YOUR INSTRUCTIONS: Omit all images, then return the remaining material exactly as it stands.

SUPPLIED INFORMATION:
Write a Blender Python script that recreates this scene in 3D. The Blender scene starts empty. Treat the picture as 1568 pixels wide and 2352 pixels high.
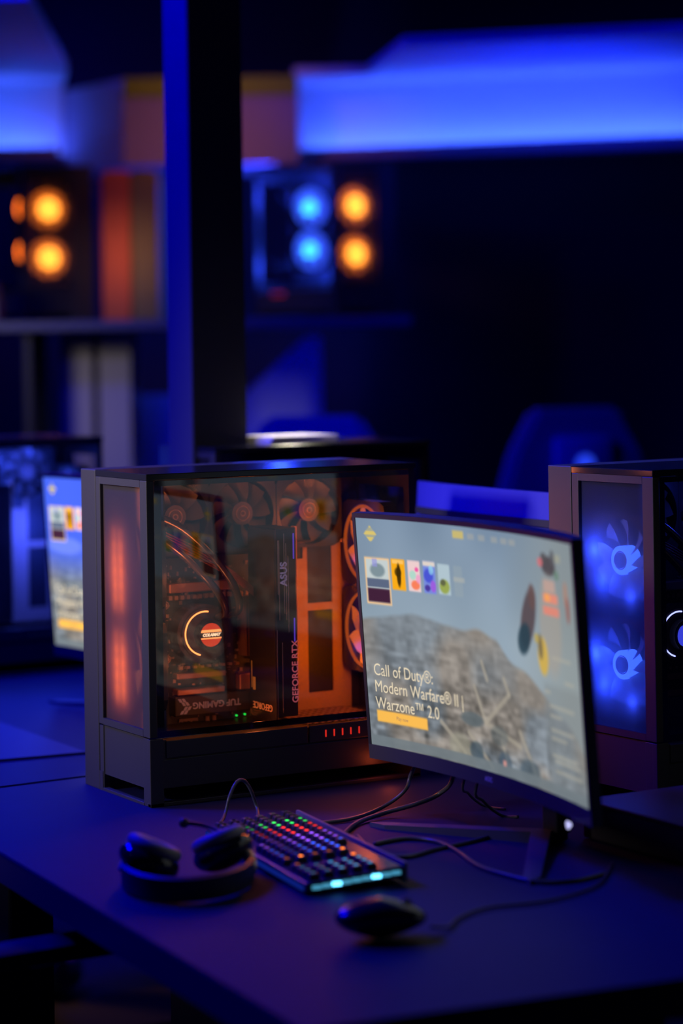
import bpy, bmesh, math, random
import numpy as np
from mathutils import Vector, Matrix
random.seed(7); rng = np.random.default_rng(5)
PI = math.pi
S = bpy.context.scene
COL = S.collection
# ------------------------------------------------------------------ camera, world, exposure
cd = bpy.data.cameras.new('camera'); cam = bpy.data.objects.new('camera', cd); COL.objects.link(cam); S.camera = cam
CX, CY, CZ, YAW, PITCH, ROLL = -1.54872, -3.29621, 0.68976, 0.520679, 0.004866, -0.015615
fw = Vector((math.sin(YAW)*math.cos(PITCH), math.cos(YAW)*math.cos(PITCH), math.sin(PITCH)))
rt = Vector((math.cos(YAW), -math.sin(YAW), 0)); up = rt.cross(fw)
cr, sr = math.cos(ROLL), math.sin(ROLL)
r2 = rt*cr + up*sr; u2 = up*cr - rt*sr
mw = Matrix((r2, u2, -fw)).transposed().to_4x4(); mw.translation = Vector((CX, CY, CZ)); cam.matrix_world = mw
cd.sensor_fit = 'VERTICAL'; cd.sensor_height = 36; cd.lens = 85.12; cd.shift_y = -411.35/2352
cd.clip_start = .05; cd.clip_end = 40
cd.dof.use_dof = True; cd.dof.focus_distance = 3.64; cd.dof.aperture_fstop = 2.0
W = bpy.data.worlds.new('world'); S.world = W; W.use_nodes = True
W.node_tree.nodes['Background'].inputs[0].default_value = (.05, .07, .3, 1)
W.node_tree.nodes['Background'].inputs[1].default_value = .004
S.view_settings.view_transform = 'Standard'; S.view_settings.look = 'None'
S.view_settings.exposure = 0; S.view_settings.gamma = 1

def area(name, loc, target, size, power, color, size_y=None, spread=PI):
    l = bpy.data.lights.new(name, 'AREA'); l.energy = power; l.color = color; l.size = size; l.spread = spread
    if size_y: l.shape = 'RECTANGLE'; l.size_y = size_y
    o = bpy.data.objects.new(name, l); COL.objects.link(o); o.location = loc
    o.rotation_euler = (Vector(target)-Vector(loc)).to_track_quat('-Z', 'Y').to_euler()
    return o
BLUE = (0.0, 0.0, 1.0)
area('blue_ceiling_lamp', (-1.05, 1.0, 1.9), (.15, -.35, 0), .42, 88, BLUE)
area('blue_ceiling_lamp', (-.2, 2.3, 1.9), (.35, 1.3, 0), .5, 62, (0, 0, 1))
area('blue_ceiling_lamp', (1.1, 5.0, 1.9), (2.2, 3.0, 0), .6, 22, BLUE)
area('grey_left_fill', (-2.4, .2, 1.35), (.0, .15, .56), .4, 3.4, (.85, .74, .85), spread=.5)  # neutral fill from the unseen left, aimed at the case front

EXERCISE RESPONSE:
Write a Blender Python script that recreates this scene in 3D. The Blender scene starts empty. Treat the picture as 1568 pixels wide and 2352 pixels high.
import bpy, bmesh, math, random
import numpy as np
from mathutils import Vector, Matrix
random.seed(7); rng = np.random.default_rng(5)
PI = math.pi
S = bpy.context.scene
COL = S.collection
# ------------------------------------------------------------------ camera, world, exposure
cd = bpy.data.cameras.new('camera'); cam = bpy.data.objects.new('camera', cd); COL.objects.link(cam); S.camera = cam
CX, CY, CZ, YAW, PITCH, ROLL = -1.54872, -3.29621, 0.68976, 0.520679, 0.004866, -0.015615
fw = Vector((math.sin(YAW)*math.cos(PITCH), math.cos(YAW)*math.cos(PITCH), math.sin(PITCH)))
rt = Vector((math.cos(YAW), -math.sin(YAW), 0)); up = rt.cross(fw)
cr, sr = math.cos(ROLL), math.sin(ROLL)
r2 = rt*cr + up*sr; u2 = up*cr - rt*sr
mw = Matrix((r2, u2, -fw)).transposed().to_4x4(); mw.translation = Vector((CX, CY, CZ)); cam.matrix_world = mw
cd.sensor_fit = 'VERTICAL'; cd.sensor_height = 36; cd.lens = 85.12; cd.shift_y = -411.35/2352
cd.clip_start = .05; cd.clip_end = 40
cd.dof.use_dof = True; cd.dof.focus_distance = 3.64; cd.dof.aperture_fstop = 2.0
W = bpy.data.worlds.new('world'); S.world = W; W.use_nodes = True
W.node_tree.nodes['Background'].inputs[0].default_value = (.05, .07, .3, 1)
W.node_tree.nodes['Background'].inputs[1].default_value = .004
S.view_settings.view_transform = 'Standard'; S.view_settings.look = 'None'
S.view_settings.exposure = 0; S.view_settings.gamma = 1

def area(name, loc, target, size, power, color, size_y=None, spread=PI):
    l = bpy.data.lights.new(name, 'AREA'); l.energy = power; l.color = color; l.size = size; l.spread = spread
    if size_y: l.shape = 'RECTANGLE'; l.size_y = size_y
    o = bpy.data.objects.new(name, l); COL.objects.link(o); o.location = loc
    o.rotation_euler = (Vector(target)-Vector(loc)).to_track_quat('-Z', 'Y').to_euler()
    return o
BLUE = (0.0, 0.0, 1.0)
area('blue_ceiling_lamp', (-1.05, 1.0, 1.9), (.15, -.35, 0), .42, 88, BLUE)
area('blue_ceiling_lamp', (-.2, 2.3, 1.9), (.35, 1.3, 0), .5, 62, (0, 0, 1))
area('blue_ceiling_lamp', (1.1, 5.0, 1.9), (2.2, 3.0, 0), .6, 22, BLUE)
area('grey_left_fill', (-2.4, .2, 1.35), (.0, .15, .56), .4, 3.4, (.85, .74, .85), spread=.5)  # neutral fill from the unseen left, aimed at the case front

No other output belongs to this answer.